I think that the pleas in the statement of claim are largely misdirected because of the shifting ground conveyed by the defendant to the plaintiffs in its letters regarding the source of the jurisdiction upon which it relied. By its letter of 20 November 2002 in which it called the meeting to discuss the complaint and to ascertain whether the club had breached cl 4(c) of the Licence Agreement and indicated its possible cause of action, it expressly informed the club that the Board was not treating the matter under its by-laws but rather relying upon the power it had been given and cl 6 and cl 14.5 of the Constitution and cl 3 of the Licence Agreement. Those provisions are set out above. By the same letter it disavowed that there was to be a “hearing” but rather a discussion to ascertain the truth. The club said it responded to the invitation by attending at the meeting. It is not pleaded that it then protested that the defendant had no such legal authority under its Constitution.
The resolution passed by the Board after the meeting, conveyed in its letter of 1 December 2002, met with a response that the Constitution limited the powers of the defendant so that they could not act as they had and proposed to do. The defendant responded by saying, contrary to its earlier assertion, that it had not relied upon the Constitution but had at all times relied upon the provisions of the Licence Agreement. It asserted that cl 3 empowered it to pass the resolutions with which the club must comply.

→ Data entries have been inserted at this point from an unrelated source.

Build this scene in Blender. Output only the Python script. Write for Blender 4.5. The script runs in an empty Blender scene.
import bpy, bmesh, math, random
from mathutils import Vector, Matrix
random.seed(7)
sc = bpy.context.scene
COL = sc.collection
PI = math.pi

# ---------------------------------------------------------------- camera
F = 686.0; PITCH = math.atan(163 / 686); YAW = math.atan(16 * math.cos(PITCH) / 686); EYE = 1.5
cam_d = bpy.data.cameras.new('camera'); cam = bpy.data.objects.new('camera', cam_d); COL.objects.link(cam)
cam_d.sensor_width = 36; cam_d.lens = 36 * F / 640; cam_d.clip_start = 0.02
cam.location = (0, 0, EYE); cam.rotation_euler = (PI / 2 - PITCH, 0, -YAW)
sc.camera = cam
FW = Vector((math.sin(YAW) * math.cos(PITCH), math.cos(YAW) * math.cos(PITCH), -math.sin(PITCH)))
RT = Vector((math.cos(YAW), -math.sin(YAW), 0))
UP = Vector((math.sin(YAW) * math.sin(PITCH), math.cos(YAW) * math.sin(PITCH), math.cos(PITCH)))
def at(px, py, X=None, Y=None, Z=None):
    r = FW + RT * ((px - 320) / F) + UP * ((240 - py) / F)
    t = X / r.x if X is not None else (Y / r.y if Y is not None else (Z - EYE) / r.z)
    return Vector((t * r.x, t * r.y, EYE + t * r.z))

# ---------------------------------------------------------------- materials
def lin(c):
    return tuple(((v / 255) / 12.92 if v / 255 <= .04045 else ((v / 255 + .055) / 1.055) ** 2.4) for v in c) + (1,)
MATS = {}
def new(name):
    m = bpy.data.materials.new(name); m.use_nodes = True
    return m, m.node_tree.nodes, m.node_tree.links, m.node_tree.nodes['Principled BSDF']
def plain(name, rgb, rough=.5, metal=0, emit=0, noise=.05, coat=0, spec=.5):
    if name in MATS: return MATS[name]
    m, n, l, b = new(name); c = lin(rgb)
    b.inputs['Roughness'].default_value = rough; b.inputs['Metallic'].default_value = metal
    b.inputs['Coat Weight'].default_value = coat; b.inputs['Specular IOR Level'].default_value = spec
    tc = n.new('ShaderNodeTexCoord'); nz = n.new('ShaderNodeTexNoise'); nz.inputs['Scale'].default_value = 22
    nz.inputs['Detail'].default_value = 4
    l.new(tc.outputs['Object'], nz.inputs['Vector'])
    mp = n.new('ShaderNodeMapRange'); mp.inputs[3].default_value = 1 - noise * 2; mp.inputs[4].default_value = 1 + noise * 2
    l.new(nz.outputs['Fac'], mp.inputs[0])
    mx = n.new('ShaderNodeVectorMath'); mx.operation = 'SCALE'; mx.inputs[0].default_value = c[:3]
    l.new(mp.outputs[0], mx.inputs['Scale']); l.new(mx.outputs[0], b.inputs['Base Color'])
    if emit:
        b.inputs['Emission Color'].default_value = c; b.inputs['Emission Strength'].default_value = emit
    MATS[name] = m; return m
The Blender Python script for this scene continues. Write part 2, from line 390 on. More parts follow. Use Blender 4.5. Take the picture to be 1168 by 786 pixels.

It is the plaintiffs who bring the action. They appear to have accepted the defendant’s assertion that it was exercising power under the Licence Agreement without undertaking any critical examination of that proposition or, if they did, they fail to identify in the statement of claim what they allege is the source of power exercised by the defendant, but which they say was improperly exercised. After conclusion of the hearing I invited submissions from the plaintiffs directed to this issue. The reply from counsel for the plaintiffs was that they did not submit that the Licence Agreement conferred any power on the defendant.
Order that the statement of claim be struck out.